Closed Curtain / Jafar Panahi / 2014 /
Active Ingredients: Artistic and political defiance; interior digital cinematography
Side Effects: Limited resonances from fictional/documentary divide
[Closed Curtain plays at the Boston MFA until August 24th.]
Closed Curtain is equal parts defiance and despair. Made by a persecuted filmmaker legally barred from making films, it’s the expression of a man banned from self-expression. Like many Iranian films since that country’s “new wave” in the ‘80s and ‘90s, Closed Curtain is full of contradictions, forcibly joining two opposing conditions to observe their strange alchemy. Yet unlike, say, Abbas Kiarostami’s Close-Up, Jafar Panahi’s new film isn’t a celebration of the limitless possibilities created by these juxtapositions. Rather, Closed Curtain becomes a sober exploration of the very limited aesthetic possibilities open to a silenced artist who nonetheless feels a deep human need to speak.
The first half of the film follows a man and his dog settling into a writer’s retreat on the seaside. He carefully blocks all the windows with heavy black curtain and frequently checks for people watching him. As we later learn, the writer is a fugitive, a persecuted artist forced into hiding because dogs are considered unclean and illegal in Iran’s Muslim society. He is soon joined by another fugitive, a suicidal young woman whose nonetheless bold, defiant and stubbornly unafraid in the face of political adversity.
Halfway through the film, however, Panahi himself pulls the curtain inside. He’s the artist trapped inside his home; the man, the dog, and the girl are character he’s invented, facets of his interior life, or both. It’s an interesting, theatrical reveal—more Pirandello or Beckett than the cinematic metafictions made famous by Panahi’s peers—and one that invites us to recontextualize the narrative we’ve witnessed into the director’s own life. Once Panahi takes over, we see him deal with the sadness, boredom and helplessness of house arrest as his characters look on, powerless to influence him but anxious for him to continue to create.
Panahi explored similar ground in his 2012 feature This Is Not a Film—both works explore the artistic possibilities and limitations available within the confines of the director’s domestic space—though Closed Curtain feels much more stifled, somber and pessimistic. The characters he has half-created disappear before our eyes, and their absence shows how little of the world outside Panahi has to work against. Once a social realist, Panahi’s eye has been forced inward.
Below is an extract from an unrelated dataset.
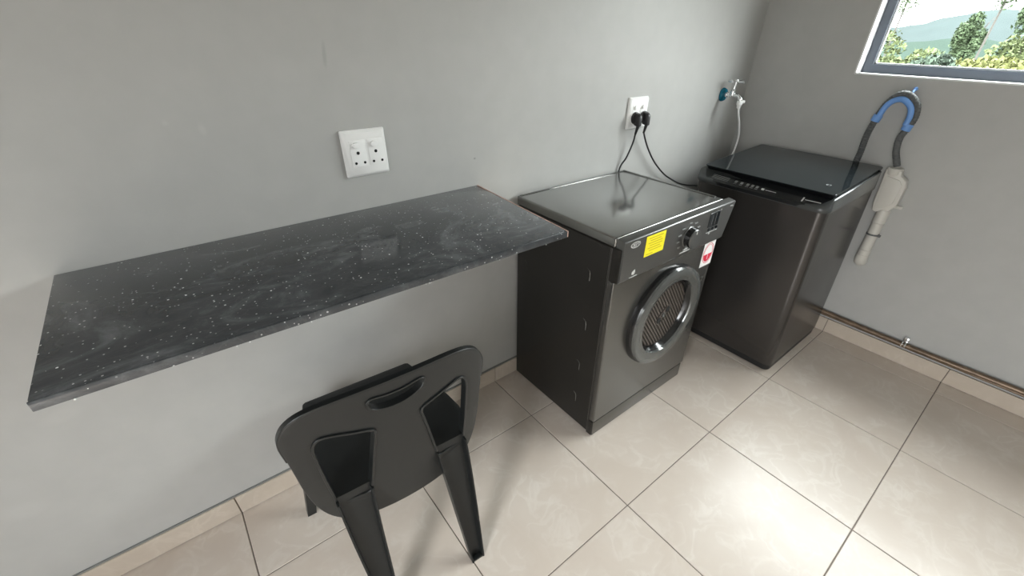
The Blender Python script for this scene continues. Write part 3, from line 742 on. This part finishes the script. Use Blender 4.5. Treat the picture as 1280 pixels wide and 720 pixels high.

To an artist like Panahi, self-expression is like the air we breath, and Closed Curtain finds himself gasping just above the water. And yet Jafari Panahi lives. He continues to create, despite great political odds, and he makes this creative process the subject of his films. And as the contemplative bookends of Closed Curtain show, Panahi will not let his situation silence him. He remains defiant despite his despair.